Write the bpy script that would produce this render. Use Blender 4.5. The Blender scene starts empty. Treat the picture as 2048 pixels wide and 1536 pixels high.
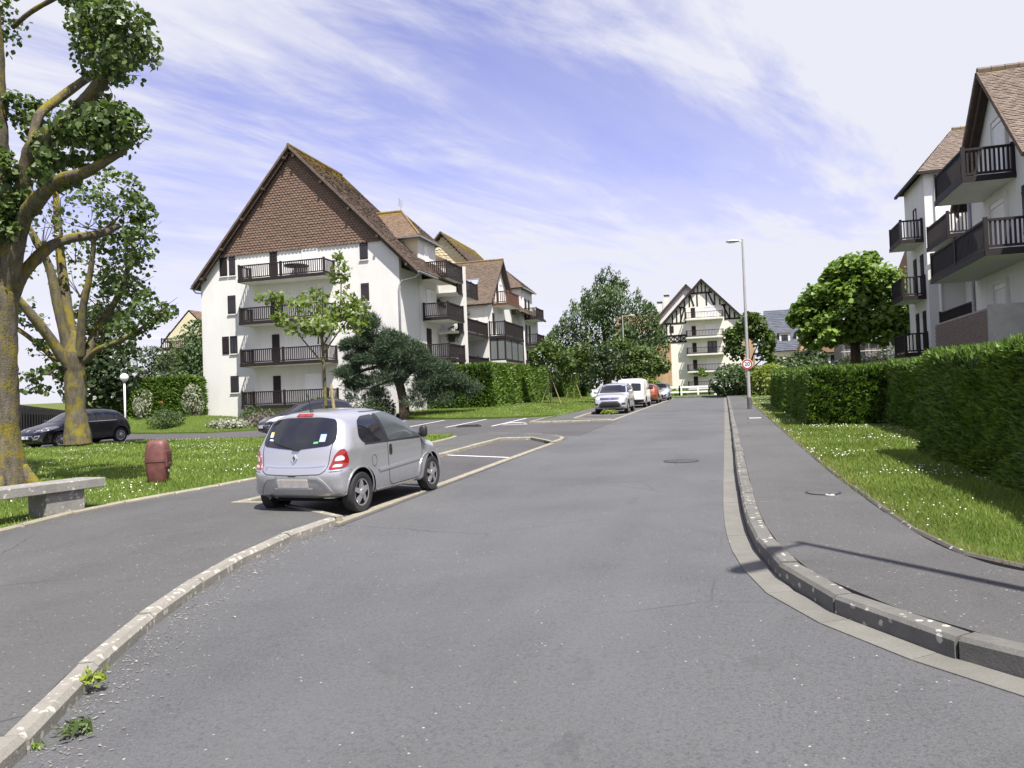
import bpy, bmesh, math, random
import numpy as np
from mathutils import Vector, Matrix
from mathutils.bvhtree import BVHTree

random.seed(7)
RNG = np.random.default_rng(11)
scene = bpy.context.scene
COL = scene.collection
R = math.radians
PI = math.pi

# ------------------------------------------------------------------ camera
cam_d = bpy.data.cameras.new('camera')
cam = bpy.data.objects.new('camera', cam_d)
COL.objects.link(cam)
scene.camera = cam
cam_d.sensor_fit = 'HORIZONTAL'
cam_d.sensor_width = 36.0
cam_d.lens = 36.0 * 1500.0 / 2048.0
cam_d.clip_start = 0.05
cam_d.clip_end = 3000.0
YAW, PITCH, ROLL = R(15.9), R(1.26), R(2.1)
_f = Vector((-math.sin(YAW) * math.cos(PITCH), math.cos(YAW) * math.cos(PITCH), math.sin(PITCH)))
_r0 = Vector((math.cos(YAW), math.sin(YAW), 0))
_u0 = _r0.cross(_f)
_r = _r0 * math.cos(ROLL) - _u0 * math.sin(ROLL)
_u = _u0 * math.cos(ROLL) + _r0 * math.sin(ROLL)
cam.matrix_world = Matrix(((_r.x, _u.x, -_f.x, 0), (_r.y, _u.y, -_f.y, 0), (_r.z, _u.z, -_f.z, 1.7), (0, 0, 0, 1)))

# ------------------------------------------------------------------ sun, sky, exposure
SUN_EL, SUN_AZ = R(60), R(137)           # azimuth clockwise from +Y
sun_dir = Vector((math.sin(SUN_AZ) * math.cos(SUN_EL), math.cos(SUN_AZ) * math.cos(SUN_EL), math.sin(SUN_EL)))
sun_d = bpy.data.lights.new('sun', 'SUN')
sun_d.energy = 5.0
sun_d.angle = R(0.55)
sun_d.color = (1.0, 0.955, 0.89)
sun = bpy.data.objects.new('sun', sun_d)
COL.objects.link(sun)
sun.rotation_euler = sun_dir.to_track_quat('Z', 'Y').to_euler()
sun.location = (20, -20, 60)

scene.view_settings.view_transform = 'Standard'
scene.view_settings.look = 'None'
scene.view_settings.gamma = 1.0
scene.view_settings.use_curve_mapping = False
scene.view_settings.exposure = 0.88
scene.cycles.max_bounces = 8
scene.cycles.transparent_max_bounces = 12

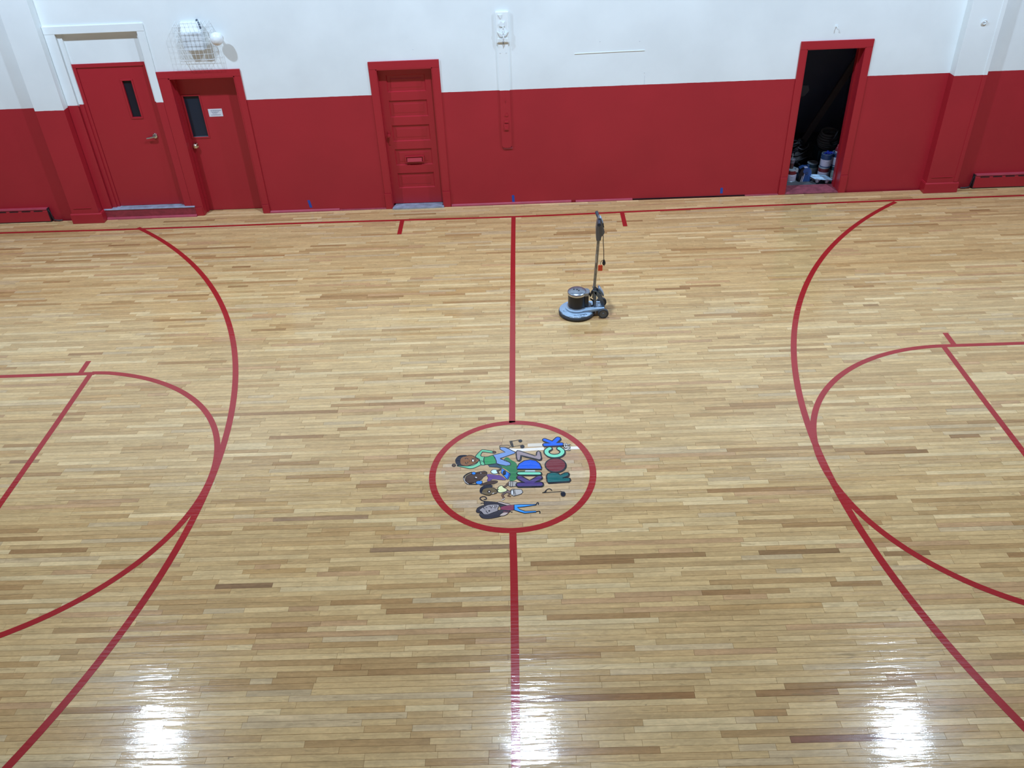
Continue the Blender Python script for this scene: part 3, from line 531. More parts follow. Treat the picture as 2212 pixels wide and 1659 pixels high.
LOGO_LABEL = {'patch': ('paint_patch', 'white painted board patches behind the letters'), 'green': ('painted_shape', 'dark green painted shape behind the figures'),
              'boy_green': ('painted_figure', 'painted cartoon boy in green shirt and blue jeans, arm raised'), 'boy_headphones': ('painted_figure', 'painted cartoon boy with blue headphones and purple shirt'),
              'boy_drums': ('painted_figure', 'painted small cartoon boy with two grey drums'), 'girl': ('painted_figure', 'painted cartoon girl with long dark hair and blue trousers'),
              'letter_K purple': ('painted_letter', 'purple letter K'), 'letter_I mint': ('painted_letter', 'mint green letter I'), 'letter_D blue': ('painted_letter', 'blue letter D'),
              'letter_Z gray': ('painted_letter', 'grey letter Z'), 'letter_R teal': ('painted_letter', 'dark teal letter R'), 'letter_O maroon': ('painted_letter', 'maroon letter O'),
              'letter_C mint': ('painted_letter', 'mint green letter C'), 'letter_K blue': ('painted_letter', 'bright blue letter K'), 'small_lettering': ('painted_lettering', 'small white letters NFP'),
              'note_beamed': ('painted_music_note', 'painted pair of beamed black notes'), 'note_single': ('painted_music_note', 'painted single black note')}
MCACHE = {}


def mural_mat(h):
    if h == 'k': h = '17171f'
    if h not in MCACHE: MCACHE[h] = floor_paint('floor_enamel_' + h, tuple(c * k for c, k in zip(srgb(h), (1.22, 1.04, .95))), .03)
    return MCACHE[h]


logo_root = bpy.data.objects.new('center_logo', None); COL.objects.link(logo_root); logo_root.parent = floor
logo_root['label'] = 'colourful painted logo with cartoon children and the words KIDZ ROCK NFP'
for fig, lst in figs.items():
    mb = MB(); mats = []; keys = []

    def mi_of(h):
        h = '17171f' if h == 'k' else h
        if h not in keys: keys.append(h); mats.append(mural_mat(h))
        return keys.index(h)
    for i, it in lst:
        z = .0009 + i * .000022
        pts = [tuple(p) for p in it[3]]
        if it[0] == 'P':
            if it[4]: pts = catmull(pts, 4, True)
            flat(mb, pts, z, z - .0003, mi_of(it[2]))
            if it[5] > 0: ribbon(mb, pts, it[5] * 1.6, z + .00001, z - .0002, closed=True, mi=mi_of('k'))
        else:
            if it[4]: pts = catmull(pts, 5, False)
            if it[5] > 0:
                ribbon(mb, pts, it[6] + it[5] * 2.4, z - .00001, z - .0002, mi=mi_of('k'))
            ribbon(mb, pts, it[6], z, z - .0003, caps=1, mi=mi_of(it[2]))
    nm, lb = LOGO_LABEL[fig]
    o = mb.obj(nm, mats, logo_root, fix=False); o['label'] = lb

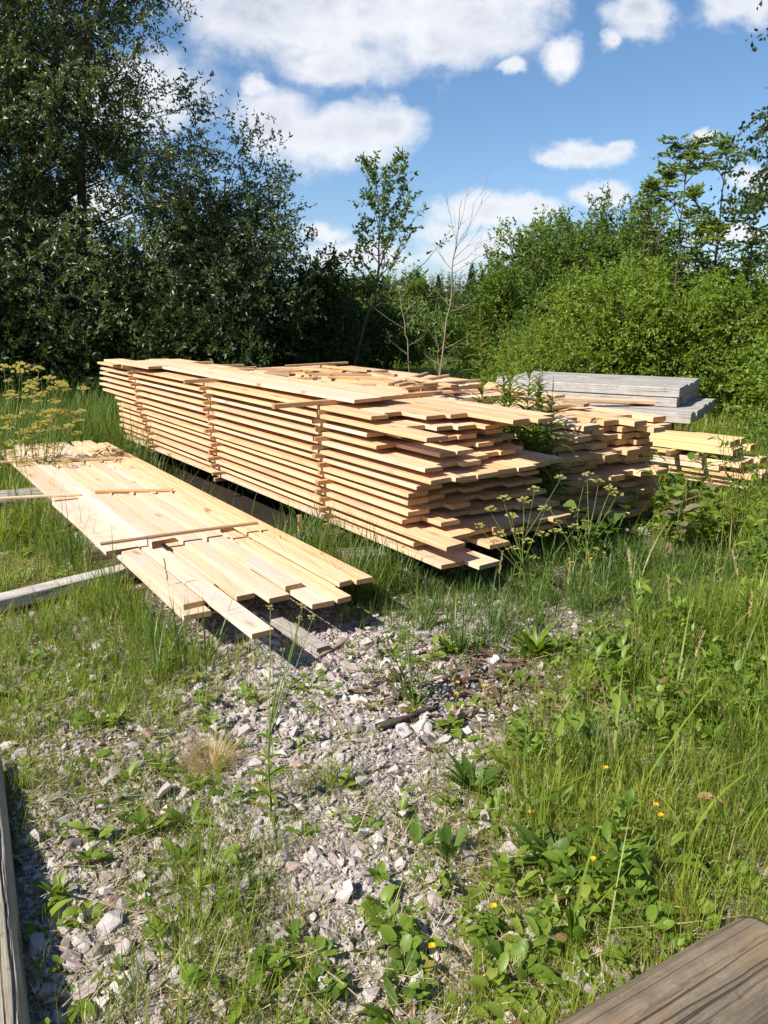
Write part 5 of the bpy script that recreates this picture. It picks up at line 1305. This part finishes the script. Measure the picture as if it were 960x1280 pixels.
────────────────
Starting at the first line of the records above, set down each line exactly through the one that holds "PI = math.pi". Omit pictures.

# Solution
Write the bpy script that would produce this render. Use Blender 4.5. The Blender scene starts empty. Treat the picture as 2048 pixels wide and 1536 pixels high.
import bpy, bmesh, math, random
import numpy as np
from mathutils import Vector, Matrix
from mathutils.bvhtree import BVHTree

random.seed(7)
RNG = np.random.default_rng(11)
scene = bpy.context.scene
COL = scene.collection
R = math.radians
PI = math.pi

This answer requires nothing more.